There’s no way I could have gotten into any fancy, big-name college right after high school. I was that kid in class: showed up late, sat in the back, participated as little as possible, never paid attention, and consequently was extremely shocked come test day. I was a straight-C student who couldn’t even tell you my GPA if you asked. When junior year came around and my peers started talking about college, I was uninterested. It was never a question of whether or not I would apply. College was never a thought in my head. Hardly anyone in my immediate family attended, and the few who did dropped out early on. My parents didn’t know anything about the application process, so I wasn’t ever put on the college track or bombarded with questions like my friends were. “Do you have enough volunteer hours?” “Did you have a teacher look over your personal statement?” “Did you submit this before the deadline?”

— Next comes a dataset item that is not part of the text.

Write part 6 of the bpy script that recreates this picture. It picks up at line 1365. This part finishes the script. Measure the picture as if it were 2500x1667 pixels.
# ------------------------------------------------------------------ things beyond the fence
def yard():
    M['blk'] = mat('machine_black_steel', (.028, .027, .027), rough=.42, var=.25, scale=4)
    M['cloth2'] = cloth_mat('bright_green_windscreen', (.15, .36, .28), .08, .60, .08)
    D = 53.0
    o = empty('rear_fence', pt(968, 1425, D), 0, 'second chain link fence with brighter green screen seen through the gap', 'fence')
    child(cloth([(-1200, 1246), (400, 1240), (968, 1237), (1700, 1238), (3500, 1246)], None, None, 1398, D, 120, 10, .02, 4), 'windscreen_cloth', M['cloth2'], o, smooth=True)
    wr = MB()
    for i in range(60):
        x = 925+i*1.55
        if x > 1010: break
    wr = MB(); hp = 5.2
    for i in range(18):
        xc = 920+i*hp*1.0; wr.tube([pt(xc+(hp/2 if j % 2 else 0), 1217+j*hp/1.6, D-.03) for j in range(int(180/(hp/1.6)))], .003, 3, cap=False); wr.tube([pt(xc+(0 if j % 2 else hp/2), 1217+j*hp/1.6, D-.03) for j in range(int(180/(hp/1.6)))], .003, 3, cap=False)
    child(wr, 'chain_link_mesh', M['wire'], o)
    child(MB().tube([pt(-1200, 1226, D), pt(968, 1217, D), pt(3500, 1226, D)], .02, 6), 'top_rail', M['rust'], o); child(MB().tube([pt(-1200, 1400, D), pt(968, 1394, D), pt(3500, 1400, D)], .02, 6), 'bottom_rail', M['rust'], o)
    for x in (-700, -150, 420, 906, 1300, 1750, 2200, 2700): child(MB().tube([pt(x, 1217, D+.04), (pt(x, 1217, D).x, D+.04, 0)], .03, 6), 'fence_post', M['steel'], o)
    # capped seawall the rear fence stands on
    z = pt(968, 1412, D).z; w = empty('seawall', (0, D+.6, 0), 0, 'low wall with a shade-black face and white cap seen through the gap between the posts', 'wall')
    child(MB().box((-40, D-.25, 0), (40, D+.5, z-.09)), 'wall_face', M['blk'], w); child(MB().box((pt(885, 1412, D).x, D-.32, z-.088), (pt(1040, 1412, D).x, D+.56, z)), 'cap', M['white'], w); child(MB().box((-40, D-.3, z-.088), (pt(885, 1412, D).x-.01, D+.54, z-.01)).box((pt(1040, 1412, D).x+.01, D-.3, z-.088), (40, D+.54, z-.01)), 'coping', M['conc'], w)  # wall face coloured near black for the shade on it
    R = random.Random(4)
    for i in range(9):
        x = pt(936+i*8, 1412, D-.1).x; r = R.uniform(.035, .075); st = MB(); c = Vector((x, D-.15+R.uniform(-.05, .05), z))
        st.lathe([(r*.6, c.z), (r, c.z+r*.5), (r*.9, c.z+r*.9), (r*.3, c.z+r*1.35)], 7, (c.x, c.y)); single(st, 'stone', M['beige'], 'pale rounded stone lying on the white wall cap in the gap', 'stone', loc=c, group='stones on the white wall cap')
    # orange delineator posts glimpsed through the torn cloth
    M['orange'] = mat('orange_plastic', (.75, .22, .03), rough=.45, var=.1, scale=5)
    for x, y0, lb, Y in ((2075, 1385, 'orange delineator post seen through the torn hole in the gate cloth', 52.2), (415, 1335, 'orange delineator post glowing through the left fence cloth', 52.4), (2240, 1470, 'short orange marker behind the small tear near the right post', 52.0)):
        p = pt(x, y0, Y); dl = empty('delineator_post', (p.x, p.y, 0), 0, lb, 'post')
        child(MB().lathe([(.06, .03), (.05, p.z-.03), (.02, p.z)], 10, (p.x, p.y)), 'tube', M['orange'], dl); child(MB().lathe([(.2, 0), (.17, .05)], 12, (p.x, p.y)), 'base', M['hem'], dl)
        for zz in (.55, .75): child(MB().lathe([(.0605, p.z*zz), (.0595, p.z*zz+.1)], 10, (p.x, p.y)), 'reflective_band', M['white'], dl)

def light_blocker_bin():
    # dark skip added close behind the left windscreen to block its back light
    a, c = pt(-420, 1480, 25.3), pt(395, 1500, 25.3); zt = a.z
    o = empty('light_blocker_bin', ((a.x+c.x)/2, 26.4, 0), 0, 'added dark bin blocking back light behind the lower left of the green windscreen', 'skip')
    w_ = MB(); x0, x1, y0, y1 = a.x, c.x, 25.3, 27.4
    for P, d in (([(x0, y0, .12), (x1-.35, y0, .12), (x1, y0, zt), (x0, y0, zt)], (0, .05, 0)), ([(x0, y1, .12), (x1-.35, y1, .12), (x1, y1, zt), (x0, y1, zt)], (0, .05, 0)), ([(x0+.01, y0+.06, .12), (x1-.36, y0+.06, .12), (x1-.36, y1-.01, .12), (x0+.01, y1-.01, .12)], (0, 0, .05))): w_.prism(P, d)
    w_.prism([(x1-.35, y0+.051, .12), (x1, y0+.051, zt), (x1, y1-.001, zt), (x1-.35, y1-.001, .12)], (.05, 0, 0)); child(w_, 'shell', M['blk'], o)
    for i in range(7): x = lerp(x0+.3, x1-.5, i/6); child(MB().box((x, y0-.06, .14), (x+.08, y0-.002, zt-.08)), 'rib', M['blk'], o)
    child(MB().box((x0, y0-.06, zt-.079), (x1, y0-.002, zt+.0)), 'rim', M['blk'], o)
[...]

Come senior year and it seemed like everyone was submitting their final applications and ecstatically waiting for their letters of acceptance from their dream schools. I, on the other hand, had other plans. I loved photography and my time spent as the yearbook editor and head photographer. I truly believed that I was not cut out for academia. Rather, I’d venture out of my small bubble, move to LA, and find a job in television. I wound up doing just that. The job lasted for about 8 months with an opportunity to continue. However, I was at a crossroads. Feeling unsure if this field was right for me, and feeling anxious that I couldn’t figure out what field would ever be right for me, I decided to move back home and enroll in my community college.
In high school there was a stigma surrounding community college. Those who enrolled in it must not have been smart enough to get into a good college; they were going nowhere in life. Yet, once I began classes at my local community college, I quickly learned that none of these stereotypes were true at all. It was at community college where I met some of the most hard-working, down-to-earth, helpful people my city had to offer. There were moms working and going to school full-time, seniors earning degrees to fulfill their life-long dreams, people who never finished high school trying to get their lives back on track, and high school graduates who either couldn’t afford a four-year university or simply didn’t know what they wanted as a career. Everyone had a story to tell. Everyone had a reason for being there. We all were working toward something bigger.
My biggest recommendation to those entering community college is to have a plan going in. Go to your college’s counseling center and make an appointment. Heck, make 5 appointments with 5 different counselors so you can rake in all the advice from different perspectives. Grab all the forms and handouts you see in the building. Read them all. Only take classes that are transferrable to the colleges you want to get into. If you take a class that isn’t even transferrable to a four-year university, then you have wasted your time and money, as the units will not count when you transfer and you will have to retake the course at your new college (or even worse – you will not get into the college you want!). Assist.org will be your best friend when figuring out which classes these are. Make an appointment with a counselor at least twice a semester: once in the middle and once near the end. Double – no – triple check that the classes you want to enroll in are indeed transferrable. When your enrollment period comes, be glued to your computer at least ten minutes before. If you get to enroll in classes at midnight, stay up until midnight and do not wait because classes fill up fast. If you absolutely need this statistics course to graduate, chances are 300 other people need it too and they will all be waiting to click “enroll” once their time comes. Get into your required classes as soon as you possibly can to ensure you don’t have to wait for 3 more semesters to take it.
Work hard at community college. Come up with a goal – any goal. Stick to your plan. Get a part-time job if you’re able. Volunteer on the weekends. Network with your professors and peers. Find a passion for learning that you might not have had in high school. Try everything (pottery, drawing, astronomy, sociology, computer science). Get good grades (attend office hours, do every assignment, study hard). Bask in the fact that you are spending a lot less than your counterparts who went straight to four-year universities. A lot less. Treat community college as a mere stepping stone on the most valuable path you will take.
When I graduated high school, I could not have gotten into a fancy, big-name college. By the time I was finished with community college, I had a 4.0, tons of volunteer experience, honed my writing skills, a newfound passion for sociology, career goals, and academic goals. I was accepted into every school I applied to, even UC Berkeley.
Attending community college was one of the most important decisions I have ever made. It gave me an opportunity that I completely ignored in high school.